Imam Ghazali sangat mengecam orang-orang yang menimbun uang yang dikatakannya sebagai penjahat. Pada zamannya banyak orang yang melebur dinar dan dirham. Mereka ini dikatakannya sebagai orang yang tidak bersyukur kepada sang pencipta. Menurut Karim (2007, 12), melebur uang adalah cara primitif menarik uang dari peredaran, cara modern dengan melarikannya keluar negeri untuk jangka panjang. Begitu pula dengan menimbun uang dibawah bantal merupakan cara paling primitif, sedangkan cara modern adalah menyimpan uang di bank-bank pada saat bank-bank tidak mampu menyalurkan dananya dengan berbagai alasan. Bagaimana tidak disebut menimbun bila dana masyarakat disedot terus dengan iming-iming bunga tinggi, namun tidak mampu menyalurkannya. Tentu bank tidak ingin rugi membiarkan uang masyarakat itu menganggur. Jalan yang paling aman bagi bank adalah menempatkannya di Bank Sentral dengan membeli SBI.

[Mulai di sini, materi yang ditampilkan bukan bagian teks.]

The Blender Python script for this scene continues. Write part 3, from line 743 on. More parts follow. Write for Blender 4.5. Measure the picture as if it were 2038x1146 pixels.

Apa tawaran Islam dalam mengalirkan uang? Bagaimanapun kita perlu intrumen agar uang sebagai mata air ekonomi dapat membawa dampak kemaslahatan bagi kehidupan sosial yang berkeadilan. Instrumen merupakan suatu mekanisme distribusi kekayaan yang mencerminkan prinsip keadilan dan keseimbangan sehingga kekayaan tidak terkonsentrasi di tangan segelintir kelompok elite masyarakat saja. Sebagaimana Allah swt peringatkan dalam Alquan, surat Alhasyr 59; ayat 7, ’‘... supaya harta itu jangan beredar di antara orang-orang kaya saja di antara kamu ....‘‘

Ekonomi Syari‘ah bertujuan mencapai sasaran keadilan. Implementasinya memakai instrumen zakat, shadaqah dan sistim berbagi untung dan kerugian. Pertama, Zakat atau Shadaqah sebagai Instrumen mengalirkan uang yang utama dalam Islam sebagaimana firman Allah dalam QS.At-Taubah ayat 103 “Ambilah Shadaqah (Zakat) dari sebagian harta mereka, dengan zakat itu kamu membersihkan dan mensucikan mereka”.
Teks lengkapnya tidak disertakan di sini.